AIM:
Pictures do not belong in your copy. Repeat all the other data exactly.
--- SOURCE EXCERPT ---
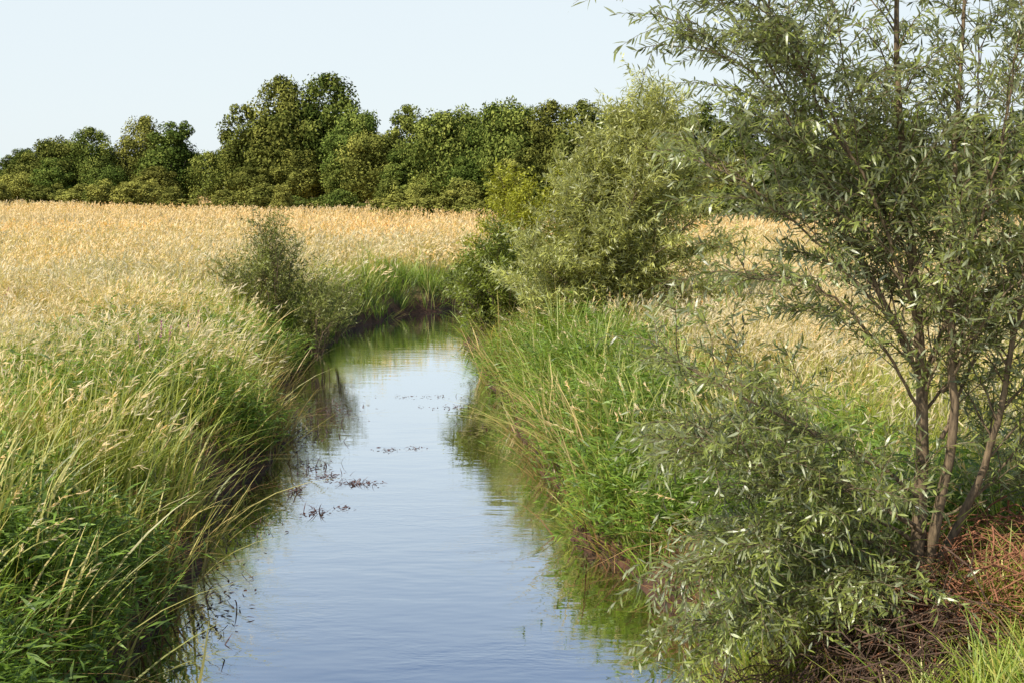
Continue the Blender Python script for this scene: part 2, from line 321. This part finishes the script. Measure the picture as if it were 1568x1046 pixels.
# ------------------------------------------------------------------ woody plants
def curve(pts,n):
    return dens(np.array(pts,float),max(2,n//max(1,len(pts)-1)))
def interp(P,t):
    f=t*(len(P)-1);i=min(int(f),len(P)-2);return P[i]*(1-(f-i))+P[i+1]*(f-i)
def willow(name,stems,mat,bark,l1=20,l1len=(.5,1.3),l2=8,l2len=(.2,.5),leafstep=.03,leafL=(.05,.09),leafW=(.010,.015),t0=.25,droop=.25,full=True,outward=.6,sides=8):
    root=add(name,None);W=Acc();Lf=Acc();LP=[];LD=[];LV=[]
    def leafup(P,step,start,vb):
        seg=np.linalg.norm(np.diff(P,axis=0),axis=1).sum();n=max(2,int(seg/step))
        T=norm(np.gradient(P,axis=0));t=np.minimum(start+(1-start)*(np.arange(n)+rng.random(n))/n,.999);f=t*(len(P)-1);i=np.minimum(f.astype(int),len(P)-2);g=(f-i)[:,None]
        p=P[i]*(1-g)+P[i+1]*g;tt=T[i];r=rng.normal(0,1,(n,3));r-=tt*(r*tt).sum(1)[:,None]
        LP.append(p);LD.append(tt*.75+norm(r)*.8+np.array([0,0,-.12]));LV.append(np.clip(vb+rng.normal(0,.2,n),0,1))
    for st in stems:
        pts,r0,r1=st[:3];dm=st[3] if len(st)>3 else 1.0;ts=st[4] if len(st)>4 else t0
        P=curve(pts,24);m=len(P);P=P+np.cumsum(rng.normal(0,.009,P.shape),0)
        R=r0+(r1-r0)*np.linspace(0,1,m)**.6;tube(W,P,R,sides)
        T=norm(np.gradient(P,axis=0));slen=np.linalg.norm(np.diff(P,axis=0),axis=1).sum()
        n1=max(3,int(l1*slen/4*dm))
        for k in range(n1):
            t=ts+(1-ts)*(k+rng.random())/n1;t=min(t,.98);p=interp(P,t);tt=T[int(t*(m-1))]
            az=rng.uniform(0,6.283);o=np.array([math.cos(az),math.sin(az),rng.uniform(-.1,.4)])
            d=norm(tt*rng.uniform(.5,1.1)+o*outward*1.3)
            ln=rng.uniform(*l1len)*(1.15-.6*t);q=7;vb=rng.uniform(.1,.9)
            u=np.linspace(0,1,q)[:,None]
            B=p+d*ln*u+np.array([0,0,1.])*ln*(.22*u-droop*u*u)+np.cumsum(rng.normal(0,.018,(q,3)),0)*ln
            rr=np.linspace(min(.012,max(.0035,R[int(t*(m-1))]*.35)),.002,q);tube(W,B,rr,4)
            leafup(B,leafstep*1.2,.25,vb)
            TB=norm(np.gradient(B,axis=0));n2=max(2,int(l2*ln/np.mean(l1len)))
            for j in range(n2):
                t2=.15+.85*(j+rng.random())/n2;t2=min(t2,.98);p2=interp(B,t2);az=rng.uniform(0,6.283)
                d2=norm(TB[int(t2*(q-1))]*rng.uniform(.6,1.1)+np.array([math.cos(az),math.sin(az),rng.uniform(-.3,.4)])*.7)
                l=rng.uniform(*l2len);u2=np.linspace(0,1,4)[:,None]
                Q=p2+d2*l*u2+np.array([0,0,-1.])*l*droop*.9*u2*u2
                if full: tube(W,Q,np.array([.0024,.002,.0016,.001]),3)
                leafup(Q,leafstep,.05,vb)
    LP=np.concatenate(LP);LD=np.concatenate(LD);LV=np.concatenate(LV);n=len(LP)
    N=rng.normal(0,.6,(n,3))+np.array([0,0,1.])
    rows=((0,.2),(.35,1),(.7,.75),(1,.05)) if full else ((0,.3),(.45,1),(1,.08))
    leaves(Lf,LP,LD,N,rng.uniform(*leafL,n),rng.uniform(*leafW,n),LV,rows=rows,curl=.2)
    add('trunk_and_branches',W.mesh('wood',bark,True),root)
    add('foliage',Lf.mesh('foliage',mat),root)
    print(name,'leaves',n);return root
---
THE OUTPUT:
Continue the Blender Python script for this scene: part 2, from line 321. This part finishes the script. Measure the picture as if it were 1568x1046 pixels.
# ------------------------------------------------------------------ woody plants
def curve(pts,n):
    return dens(np.array(pts,float),max(2,n//max(1,len(pts)-1)))
def interp(P,t):
    f=t*(len(P)-1);i=min(int(f),len(P)-2);return P[i]*(1-(f-i))+P[i+1]*(f-i)
def willow(name,stems,mat,bark,l1=20,l1len=(.5,1.3),l2=8,l2len=(.2,.5),leafstep=.03,leafL=(.05,.09),leafW=(.010,.015),t0=.25,droop=.25,full=True,outward=.6,sides=8):
    root=add(name,None);W=Acc();Lf=Acc();LP=[];LD=[];LV=[]
    def leafup(P,step,start,vb):
        seg=np.linalg.norm(np.diff(P,axis=0),axis=1).sum();n=max(2,int(seg/step))
        T=norm(np.gradient(P,axis=0));t=np.minimum(start+(1-start)*(np.arange(n)+rng.random(n))/n,.999);f=t*(len(P)-1);i=np.minimum(f.astype(int),len(P)-2);g=(f-i)[:,None]
        p=P[i]*(1-g)+P[i+1]*g;tt=T[i];r=rng.normal(0,1,(n,3));r-=tt*(r*tt).sum(1)[:,None]
        LP.append(p);LD.append(tt*.75+norm(r)*.8+np.array([0,0,-.12]));LV.append(np.clip(vb+rng.normal(0,.2,n),0,1))
    for st in stems:
        pts,r0,r1=st[:3];dm=st[3] if len(st)>3 else 1.0;ts=st[4] if len(st)>4 else t0
        P=curve(pts,24);m=len(P);P=P+np.cumsum(rng.normal(0,.009,P.shape),0)
        R=r0+(r1-r0)*np.linspace(0,1,m)**.6;tube(W,P,R,sides)
        T=norm(np.gradient(P,axis=0));slen=np.linalg.norm(np.diff(P,axis=0),axis=1).sum()
        n1=max(3,int(l1*slen/4*dm))
        for k in range(n1):
            t=ts+(1-ts)*(k+rng.random())/n1;t=min(t,.98);p=interp(P,t);tt=T[int(t*(m-1))]
            az=rng.uniform(0,6.283);o=np.array([math.cos(az),math.sin(az),rng.uniform(-.1,.4)])
            d=norm(tt*rng.uniform(.5,1.1)+o*outward*1.3)
            ln=rng.uniform(*l1len)*(1.15-.6*t);q=7;vb=rng.uniform(.1,.9)
            u=np.linspace(0,1,q)[:,None]
            B=p+d*ln*u+np.array([0,0,1.])*ln*(.22*u-droop*u*u)+np.cumsum(rng.normal(0,.018,(q,3)),0)*ln
            rr=np.linspace(min(.012,max(.0035,R[int(t*(m-1))]*.35)),.002,q);tube(W,B,rr,4)
            leafup(B,leafstep*1.2,.25,vb)
            TB=norm(np.gradient(B,axis=0));n2=max(2,int(l2*ln/np.mean(l1len)))
            for j in range(n2):
                t2=.15+.85*(j+rng.random())/n2;t2=min(t2,.98);p2=interp(B,t2);az=rng.uniform(0,6.283)
                d2=norm(TB[int(t2*(q-1))]*rng.uniform(.6,1.1)+np.array([math.cos(az),math.sin(az),rng.uniform(-.3,.4)])*.7)
                l=rng.uniform(*l2len);u2=np.linspace(0,1,4)[:,None]
                Q=p2+d2*l*u2+np.array([0,0,-1.])*l*droop*.9*u2*u2
                if full: tube(W,Q,np.array([.0024,.002,.0016,.001]),3)
                leafup(Q,leafstep,.05,vb)
    LP=np.concatenate(LP);LD=np.concatenate(LD);LV=np.concatenate(LV);n=len(LP)
    N=rng.normal(0,.6,(n,3))+np.array([0,0,1.])
    rows=((0,.2),(.35,1),(.7,.75),(1,.05)) if full else ((0,.3),(.45,1),(1,.08))
    leaves(Lf,LP,LD,N,rng.uniform(*leafL,n),rng.uniform(*leafW,n),LV,rows=rows,curl=.2)
    add('trunk_and_branches',W.mesh('wood',bark,True),root)
    add('foliage',Lf.mesh('foliage',mat),root)
    print(name,'leaves',n);return root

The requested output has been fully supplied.